Dataset content:
========================================================================

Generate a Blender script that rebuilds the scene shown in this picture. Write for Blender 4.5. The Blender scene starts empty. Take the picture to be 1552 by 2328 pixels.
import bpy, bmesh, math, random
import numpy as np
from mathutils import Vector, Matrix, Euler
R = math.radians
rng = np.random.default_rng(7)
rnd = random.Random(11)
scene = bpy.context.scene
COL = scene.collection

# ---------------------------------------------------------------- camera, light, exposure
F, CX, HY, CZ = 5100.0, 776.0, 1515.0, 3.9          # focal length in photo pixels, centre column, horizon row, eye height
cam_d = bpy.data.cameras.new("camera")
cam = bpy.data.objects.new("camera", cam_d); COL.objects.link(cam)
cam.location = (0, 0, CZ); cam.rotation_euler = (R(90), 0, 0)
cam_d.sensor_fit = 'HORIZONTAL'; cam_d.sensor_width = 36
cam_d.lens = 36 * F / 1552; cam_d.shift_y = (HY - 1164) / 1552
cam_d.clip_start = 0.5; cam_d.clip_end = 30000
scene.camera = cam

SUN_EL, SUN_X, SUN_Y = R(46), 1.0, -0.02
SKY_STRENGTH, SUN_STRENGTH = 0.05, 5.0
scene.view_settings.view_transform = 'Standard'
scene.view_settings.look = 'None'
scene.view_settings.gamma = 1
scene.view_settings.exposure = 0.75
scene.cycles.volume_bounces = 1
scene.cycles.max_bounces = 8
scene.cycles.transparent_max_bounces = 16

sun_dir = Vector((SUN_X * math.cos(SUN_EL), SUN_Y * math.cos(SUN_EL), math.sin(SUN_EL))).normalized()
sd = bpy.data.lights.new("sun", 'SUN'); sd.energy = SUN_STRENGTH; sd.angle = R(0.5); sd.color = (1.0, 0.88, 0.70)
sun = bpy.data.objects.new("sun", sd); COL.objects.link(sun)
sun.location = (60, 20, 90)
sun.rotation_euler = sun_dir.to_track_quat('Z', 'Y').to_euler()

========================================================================

Return exactly the lines from the beginning of the data above through the one containing "COL = scene.collection", please. Include both end lines and add nothing else.

Generate a Blender script that rebuilds the scene shown in this picture. Write for Blender 4.5. The Blender scene starts empty. Take the picture to be 1552 by 2328 pixels.
import bpy, bmesh, math, random
import numpy as np
from mathutils import Vector, Matrix, Euler
R = math.radians
rng = np.random.default_rng(7)
rnd = random.Random(11)
scene = bpy.context.scene
COL = scene.collection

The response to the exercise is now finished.